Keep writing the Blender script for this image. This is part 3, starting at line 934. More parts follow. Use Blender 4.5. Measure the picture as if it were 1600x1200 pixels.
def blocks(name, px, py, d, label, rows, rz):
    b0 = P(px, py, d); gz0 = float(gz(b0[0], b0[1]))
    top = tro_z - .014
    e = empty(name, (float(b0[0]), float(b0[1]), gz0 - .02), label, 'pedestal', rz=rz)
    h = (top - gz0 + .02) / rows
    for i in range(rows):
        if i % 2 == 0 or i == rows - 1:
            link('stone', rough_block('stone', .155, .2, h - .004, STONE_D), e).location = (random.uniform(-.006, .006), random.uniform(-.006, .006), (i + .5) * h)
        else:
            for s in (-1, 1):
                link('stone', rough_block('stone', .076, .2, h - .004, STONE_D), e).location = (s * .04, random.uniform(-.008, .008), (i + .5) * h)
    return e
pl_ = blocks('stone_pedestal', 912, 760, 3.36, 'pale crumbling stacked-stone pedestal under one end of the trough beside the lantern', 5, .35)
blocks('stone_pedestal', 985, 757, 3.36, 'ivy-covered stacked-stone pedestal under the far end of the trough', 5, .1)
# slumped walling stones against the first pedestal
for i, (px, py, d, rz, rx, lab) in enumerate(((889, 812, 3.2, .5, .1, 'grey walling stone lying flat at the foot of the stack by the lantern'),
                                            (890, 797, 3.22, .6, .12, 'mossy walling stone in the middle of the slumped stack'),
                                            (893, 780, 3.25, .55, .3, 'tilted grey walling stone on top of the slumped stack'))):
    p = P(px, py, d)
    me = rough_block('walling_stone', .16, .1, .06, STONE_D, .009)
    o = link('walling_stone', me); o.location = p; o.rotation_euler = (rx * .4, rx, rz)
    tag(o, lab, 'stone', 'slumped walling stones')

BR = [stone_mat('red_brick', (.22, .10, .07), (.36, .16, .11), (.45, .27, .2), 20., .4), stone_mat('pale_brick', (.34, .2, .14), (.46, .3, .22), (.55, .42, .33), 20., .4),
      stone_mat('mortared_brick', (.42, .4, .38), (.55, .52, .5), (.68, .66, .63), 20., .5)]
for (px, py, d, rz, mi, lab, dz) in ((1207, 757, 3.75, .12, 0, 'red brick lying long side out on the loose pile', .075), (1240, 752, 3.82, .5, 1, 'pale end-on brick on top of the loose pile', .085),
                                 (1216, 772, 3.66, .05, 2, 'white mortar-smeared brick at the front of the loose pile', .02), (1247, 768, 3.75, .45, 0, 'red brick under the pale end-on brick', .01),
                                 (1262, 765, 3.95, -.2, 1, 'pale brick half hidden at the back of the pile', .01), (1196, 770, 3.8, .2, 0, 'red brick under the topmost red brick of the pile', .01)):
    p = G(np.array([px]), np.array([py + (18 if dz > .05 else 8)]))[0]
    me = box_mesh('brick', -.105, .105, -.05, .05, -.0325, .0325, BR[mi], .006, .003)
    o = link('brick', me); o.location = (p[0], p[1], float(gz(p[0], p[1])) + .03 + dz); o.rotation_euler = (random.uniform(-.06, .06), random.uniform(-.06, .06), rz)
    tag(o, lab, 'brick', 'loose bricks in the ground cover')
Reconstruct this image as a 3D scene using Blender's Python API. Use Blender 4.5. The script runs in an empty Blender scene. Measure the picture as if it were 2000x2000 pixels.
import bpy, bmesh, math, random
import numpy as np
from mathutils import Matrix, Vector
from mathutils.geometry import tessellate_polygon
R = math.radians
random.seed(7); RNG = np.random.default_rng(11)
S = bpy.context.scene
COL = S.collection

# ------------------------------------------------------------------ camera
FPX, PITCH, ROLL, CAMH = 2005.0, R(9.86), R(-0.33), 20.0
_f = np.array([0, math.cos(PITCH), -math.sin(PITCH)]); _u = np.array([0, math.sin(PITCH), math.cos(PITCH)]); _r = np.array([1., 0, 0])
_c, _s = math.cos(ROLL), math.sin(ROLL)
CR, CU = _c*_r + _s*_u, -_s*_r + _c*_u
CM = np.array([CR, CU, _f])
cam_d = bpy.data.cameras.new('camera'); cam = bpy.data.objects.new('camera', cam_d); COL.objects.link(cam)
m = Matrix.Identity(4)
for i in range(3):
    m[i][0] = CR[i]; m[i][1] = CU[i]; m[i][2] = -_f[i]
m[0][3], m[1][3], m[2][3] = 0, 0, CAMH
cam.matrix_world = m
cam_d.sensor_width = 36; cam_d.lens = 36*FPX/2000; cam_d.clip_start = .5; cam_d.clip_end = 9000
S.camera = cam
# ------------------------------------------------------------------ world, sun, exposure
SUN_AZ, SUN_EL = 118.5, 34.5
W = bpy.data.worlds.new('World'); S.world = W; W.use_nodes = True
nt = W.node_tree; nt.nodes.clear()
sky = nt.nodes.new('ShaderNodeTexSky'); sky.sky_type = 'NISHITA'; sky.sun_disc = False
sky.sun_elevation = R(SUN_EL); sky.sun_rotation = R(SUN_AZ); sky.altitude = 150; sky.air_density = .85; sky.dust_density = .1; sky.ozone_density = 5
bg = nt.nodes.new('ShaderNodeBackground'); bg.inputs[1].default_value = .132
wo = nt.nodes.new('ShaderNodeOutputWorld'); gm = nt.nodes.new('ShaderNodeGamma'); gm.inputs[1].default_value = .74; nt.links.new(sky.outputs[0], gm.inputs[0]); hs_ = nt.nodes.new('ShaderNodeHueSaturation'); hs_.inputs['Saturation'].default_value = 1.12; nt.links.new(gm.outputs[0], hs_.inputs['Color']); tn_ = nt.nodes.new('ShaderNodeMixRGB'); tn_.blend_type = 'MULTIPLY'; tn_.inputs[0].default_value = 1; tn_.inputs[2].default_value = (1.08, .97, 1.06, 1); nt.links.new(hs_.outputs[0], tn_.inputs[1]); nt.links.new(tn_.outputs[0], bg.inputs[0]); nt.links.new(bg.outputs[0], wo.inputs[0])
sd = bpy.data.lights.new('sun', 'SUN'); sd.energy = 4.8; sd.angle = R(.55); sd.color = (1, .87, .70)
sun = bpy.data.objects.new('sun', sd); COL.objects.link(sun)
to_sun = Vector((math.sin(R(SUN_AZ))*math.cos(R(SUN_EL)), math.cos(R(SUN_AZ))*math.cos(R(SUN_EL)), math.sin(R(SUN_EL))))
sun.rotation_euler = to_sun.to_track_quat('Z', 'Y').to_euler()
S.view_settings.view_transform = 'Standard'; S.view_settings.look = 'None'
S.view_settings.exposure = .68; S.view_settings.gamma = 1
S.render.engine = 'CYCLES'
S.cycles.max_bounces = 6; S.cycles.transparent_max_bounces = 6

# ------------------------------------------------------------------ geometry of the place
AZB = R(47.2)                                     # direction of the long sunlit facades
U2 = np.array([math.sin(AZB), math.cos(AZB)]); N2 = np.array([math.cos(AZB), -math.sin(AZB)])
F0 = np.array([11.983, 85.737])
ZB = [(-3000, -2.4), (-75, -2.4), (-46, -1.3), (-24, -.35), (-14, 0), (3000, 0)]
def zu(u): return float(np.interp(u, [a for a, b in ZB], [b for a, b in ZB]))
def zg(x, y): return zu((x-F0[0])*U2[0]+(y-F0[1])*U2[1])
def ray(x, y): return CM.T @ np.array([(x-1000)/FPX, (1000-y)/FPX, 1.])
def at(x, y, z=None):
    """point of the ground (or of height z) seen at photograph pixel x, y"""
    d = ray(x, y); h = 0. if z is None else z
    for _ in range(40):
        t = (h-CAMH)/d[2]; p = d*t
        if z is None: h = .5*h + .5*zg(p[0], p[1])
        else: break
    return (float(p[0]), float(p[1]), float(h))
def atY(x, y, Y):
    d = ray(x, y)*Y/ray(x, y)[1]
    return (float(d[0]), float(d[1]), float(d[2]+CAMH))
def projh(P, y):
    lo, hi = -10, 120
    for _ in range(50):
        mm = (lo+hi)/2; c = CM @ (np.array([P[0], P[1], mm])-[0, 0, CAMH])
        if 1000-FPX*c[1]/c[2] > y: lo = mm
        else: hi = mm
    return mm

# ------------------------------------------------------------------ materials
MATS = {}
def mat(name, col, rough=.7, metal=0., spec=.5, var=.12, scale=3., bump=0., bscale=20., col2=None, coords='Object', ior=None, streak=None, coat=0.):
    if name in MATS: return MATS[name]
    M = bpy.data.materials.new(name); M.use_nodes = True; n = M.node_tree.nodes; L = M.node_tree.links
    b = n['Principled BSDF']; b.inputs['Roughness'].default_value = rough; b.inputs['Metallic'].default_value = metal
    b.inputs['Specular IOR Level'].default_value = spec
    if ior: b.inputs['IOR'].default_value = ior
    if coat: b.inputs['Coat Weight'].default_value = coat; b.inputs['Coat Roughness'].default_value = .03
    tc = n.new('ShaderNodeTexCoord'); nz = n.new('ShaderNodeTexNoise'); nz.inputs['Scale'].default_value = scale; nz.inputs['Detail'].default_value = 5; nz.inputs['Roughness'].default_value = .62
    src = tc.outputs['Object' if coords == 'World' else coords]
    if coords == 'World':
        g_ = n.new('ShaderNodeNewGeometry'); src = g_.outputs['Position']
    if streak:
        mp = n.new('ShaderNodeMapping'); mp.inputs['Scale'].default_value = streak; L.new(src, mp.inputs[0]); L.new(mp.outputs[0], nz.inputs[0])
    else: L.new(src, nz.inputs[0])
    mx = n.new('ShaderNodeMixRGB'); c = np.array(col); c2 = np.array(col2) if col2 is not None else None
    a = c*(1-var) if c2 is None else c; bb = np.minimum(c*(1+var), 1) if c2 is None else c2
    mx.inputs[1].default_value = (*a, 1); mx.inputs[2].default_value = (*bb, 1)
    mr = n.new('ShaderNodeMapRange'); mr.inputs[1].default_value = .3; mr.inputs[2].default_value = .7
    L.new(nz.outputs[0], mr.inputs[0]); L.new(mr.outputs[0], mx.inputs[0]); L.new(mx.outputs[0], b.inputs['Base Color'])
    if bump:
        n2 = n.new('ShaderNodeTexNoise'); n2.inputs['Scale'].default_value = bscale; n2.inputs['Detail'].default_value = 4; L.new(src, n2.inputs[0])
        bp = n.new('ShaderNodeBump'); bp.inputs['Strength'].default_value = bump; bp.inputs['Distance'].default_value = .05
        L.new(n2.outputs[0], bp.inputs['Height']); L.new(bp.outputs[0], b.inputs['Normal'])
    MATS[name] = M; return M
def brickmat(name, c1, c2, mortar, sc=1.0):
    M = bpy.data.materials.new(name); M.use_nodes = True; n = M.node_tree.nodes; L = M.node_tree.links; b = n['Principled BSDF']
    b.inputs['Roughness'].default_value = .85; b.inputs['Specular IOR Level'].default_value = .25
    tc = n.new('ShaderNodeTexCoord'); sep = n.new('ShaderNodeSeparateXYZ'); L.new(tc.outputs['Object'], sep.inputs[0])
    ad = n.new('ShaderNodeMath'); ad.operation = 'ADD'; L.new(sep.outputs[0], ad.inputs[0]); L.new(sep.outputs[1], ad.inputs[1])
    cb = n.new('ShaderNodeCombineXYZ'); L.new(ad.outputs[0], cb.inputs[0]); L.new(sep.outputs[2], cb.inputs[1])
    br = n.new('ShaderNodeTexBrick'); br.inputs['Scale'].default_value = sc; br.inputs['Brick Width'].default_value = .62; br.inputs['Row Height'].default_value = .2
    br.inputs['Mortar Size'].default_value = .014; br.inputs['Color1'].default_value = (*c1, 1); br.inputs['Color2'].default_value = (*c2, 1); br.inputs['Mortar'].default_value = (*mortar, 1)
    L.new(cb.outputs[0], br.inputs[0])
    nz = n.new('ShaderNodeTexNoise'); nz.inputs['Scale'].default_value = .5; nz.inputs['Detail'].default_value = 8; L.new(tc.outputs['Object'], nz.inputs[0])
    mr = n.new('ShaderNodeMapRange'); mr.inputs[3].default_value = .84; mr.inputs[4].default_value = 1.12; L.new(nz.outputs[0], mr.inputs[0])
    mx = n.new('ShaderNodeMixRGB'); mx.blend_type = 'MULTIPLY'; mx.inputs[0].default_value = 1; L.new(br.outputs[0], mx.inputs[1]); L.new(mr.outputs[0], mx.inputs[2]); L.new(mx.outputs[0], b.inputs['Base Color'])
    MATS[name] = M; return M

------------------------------

● Aim:
In the listing, find all lines with the string "script" and copy them.

● Response for this exercise:
Keep writing the Blender script for this image. This is part 3, starting at line 934. More parts follow. Use Blender 4.5. Measure the picture as if it were 1600x1200 pixels.
Reconstruct this image as a 3D scene using Blender's Python API. Use Blender 4.5. The script runs in an empty Blender scene. Measure the picture as if it were 2000x2000 pixels.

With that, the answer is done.